Encyclopedia of Anti-Revisionism On-Line

Report of the Central Committee of the M.L.O.B.

On the Situation in the People’s Republic of China


“PROLETARIAN DISCIPLINE”

With the open attacks by “Red Guards” upon the organs of the Communist Party throughout China – attacks incited by the “Central Committee” of the Party – it became clear to all politically conscious Party members that this “Central Committee” was no longer the highest organ of the Party but a mere agency of the class enemy. Accordingly, the provincial and local organs of the Party which opposed the counter-revolutionary “Central Committee” became for the time being the highest organs of the Communist Party.

According to Article 14 of the Constitution of the Communist Party of China

Each individual Party member shall submit to the decisions of the Party organisations to which he belongs; minorities shall submit to the decision of the majority; the lower Party organisation’s shall submit to the higher Party organisations. (Constitution of the Communist Party of China, in: Liu Shao-chi: “On the Party”; Peking;. 1950; p. 171).

Accordingly, it became imperative for the counter-revolutionaries to try and destroy these organisational principles of the Party. They did so by attacking them as “bourgeois discipline”, as “counter-revolutionary discipline”.

Diehards who take the capitalist road have absurdly identified the leadership in their own units with the Party’s Central Committee and the entire Party. Making use of the great love which the broad masses of workers, peasants and soldiers have for the Party, and making use of some among the masses who did not know the truth, they have raised such slogans as: defend the Party Committee in your own locality, and of your own department, and if there were revolutionary students who criticised them and rose in rebellion against them, these revolutionary students were said to be ’anti-Party’. (“Workers, Peasants and Soldiers Must Firmly Support the Revolutionary Students”, editorial in “Renmin Ribao”, August 23rd, 1966; in: “Peking Review”, No. 35, 1966; p. 18).

An important weapon of these reactionary elements for preserving their reactionary rule is to illegally use the name of the Party and turn Party discipline into bourgeois discipline to repress the masses and oppose revolution. This counter-revolutionary discipline must be thoroughly smashed. (“On Revolutionary Discipline and Revolutionary Authority of the Proletariat”, in: “Hongqi”, No. 3, 1967; in: “Peking Review”, No. 7, 1967; p. 18).
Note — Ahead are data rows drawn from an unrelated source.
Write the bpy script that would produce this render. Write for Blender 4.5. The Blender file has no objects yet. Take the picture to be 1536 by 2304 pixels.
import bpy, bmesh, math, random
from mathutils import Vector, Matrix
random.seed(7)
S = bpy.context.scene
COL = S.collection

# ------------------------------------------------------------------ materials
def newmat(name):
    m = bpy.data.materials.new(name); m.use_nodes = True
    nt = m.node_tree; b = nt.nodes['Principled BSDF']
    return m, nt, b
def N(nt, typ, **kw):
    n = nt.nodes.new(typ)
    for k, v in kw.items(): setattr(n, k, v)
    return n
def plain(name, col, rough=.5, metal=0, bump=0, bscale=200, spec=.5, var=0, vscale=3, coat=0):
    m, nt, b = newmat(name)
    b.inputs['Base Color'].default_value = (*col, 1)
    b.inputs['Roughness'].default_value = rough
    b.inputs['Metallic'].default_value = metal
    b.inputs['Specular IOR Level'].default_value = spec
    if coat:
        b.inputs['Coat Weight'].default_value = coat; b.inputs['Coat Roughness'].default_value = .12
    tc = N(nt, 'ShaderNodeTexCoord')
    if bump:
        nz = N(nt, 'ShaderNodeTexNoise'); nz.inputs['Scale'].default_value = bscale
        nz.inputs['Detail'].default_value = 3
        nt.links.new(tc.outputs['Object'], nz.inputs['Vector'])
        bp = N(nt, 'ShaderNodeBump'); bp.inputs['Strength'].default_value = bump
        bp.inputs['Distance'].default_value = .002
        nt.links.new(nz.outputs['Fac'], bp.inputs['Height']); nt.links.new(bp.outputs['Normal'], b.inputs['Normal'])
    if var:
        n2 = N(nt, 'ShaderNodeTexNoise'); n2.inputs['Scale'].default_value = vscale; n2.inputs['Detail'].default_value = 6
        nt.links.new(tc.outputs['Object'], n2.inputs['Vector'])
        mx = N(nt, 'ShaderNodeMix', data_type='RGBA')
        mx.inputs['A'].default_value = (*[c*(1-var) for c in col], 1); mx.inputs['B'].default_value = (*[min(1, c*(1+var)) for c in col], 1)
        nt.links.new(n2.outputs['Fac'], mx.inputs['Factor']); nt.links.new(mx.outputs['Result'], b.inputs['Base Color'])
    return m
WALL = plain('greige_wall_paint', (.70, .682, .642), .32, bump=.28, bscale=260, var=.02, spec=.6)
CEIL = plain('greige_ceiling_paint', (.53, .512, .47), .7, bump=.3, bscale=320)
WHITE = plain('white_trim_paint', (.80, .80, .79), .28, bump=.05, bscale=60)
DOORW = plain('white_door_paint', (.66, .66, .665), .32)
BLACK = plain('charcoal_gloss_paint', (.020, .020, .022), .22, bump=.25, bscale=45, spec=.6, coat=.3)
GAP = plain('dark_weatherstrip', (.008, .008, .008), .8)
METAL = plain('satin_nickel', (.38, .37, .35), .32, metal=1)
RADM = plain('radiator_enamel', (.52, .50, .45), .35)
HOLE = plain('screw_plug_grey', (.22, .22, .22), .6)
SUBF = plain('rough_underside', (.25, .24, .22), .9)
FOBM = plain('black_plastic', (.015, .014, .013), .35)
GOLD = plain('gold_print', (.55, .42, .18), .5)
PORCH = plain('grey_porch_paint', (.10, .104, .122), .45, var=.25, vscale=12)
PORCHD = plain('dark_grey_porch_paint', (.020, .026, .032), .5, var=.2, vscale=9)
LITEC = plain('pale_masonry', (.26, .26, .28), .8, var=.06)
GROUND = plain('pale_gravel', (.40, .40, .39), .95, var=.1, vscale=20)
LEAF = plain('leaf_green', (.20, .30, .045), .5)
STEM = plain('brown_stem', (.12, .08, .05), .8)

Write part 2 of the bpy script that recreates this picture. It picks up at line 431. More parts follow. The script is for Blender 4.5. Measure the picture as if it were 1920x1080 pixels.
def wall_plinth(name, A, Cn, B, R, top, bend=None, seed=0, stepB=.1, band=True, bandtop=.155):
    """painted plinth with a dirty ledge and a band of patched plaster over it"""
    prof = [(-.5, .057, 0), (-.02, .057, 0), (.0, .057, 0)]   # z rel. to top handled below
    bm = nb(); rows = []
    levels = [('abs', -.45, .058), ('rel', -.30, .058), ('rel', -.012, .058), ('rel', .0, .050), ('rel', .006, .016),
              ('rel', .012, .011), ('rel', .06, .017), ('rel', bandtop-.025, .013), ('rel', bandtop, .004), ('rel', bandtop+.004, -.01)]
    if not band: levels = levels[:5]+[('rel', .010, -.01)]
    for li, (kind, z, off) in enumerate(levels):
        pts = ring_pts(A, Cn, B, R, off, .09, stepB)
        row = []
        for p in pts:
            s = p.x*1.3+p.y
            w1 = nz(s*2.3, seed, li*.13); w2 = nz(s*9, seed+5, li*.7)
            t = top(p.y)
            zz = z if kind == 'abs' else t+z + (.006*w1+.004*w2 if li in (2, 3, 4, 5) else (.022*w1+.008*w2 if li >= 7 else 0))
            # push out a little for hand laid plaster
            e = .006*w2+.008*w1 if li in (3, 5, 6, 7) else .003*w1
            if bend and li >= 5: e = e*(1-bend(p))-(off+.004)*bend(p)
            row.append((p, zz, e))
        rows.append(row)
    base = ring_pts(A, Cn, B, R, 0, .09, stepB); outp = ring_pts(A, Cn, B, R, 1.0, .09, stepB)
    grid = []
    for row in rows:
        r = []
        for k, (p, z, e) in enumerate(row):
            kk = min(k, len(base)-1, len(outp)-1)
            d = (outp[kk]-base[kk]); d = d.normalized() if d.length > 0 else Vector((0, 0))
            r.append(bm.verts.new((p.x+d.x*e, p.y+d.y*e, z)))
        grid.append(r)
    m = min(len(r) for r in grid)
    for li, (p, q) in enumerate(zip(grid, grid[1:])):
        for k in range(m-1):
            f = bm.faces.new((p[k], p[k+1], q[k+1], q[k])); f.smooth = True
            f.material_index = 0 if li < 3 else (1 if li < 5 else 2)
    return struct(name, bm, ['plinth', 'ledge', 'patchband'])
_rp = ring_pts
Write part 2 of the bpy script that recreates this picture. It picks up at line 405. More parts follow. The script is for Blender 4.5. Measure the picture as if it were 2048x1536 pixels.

And, attacking the Party Constitution under the guise of attacking Liu Shao-Chi:

Obedience! Absolute obedience! Unconditional obedience! The minority, though correct, must subordinate to the majority that is wrong; the subordinate, though correct, must absolutely submit to the organisation that is wrong. This is nothing but counter-revolutionary discipline imposed on the revolutionary masses by the No. 1 Party person in authority taking the capitalist road in order to maintain his reactionary role. (Red Guards’ Regiment in the Mao Tse-tung’s Thought Philosophy and Social Sciences Department of the Chinese Academy of Sciences: “Bury the Slave Mentality advocated by China’s Khrushchov”, in “Renmin Ribao”, April 6th, 1967; in: “Peking Review” No. 16, 1967; p. 14).

Thus, Party members and “the masses” must reject this “bourgeois discipline”, this “counter-revolutionary discipline”, that is, they must obey the instructions of the “Central Committee” of the Party headed by Mao Tse-tung:

As for us proletarian revolutionary ..fighters, ...what we accept unconditionally is the correct leadership of the Party’s Central Committee headed by Chairman Mao”. (“Red Guards’ Regiment... etc.”; cp. cit.; p. 14).

The proletarian revolutionary line that Chairman Mao represents is the highest authority in the great proletarian cultural revolution. All provisional organs of power that carry out this correct line in .... directing the struggle to seize power should have authority and do have it, as a matter of course. Proletarian revolutionaries should take...it as their obligation to assume such authority. This is the authority of the proletariat. (“On Revolutionary Discipline... etc’.”; op. cit.; p. 19).

Strengthen the dictatorship of the proletariat. Those who oppose Chairman Mao, Vice-Chairman Lin Piao, the Party Central Committee’s Cultural-Revolution Group, and those who undermine the great cultural revolution or sabotage production shall be immediately arrested by the Public Security Bureau. (“Urgent Notice” of the “Shanghai Workers’ Revolutionary Rebel General Headquarters” and 31 other “Revolutionary Rebel” organisations; Hsinhua News Agency, Jan. 11th, in: “Peking Review”, No. 4, 1967; p. 9).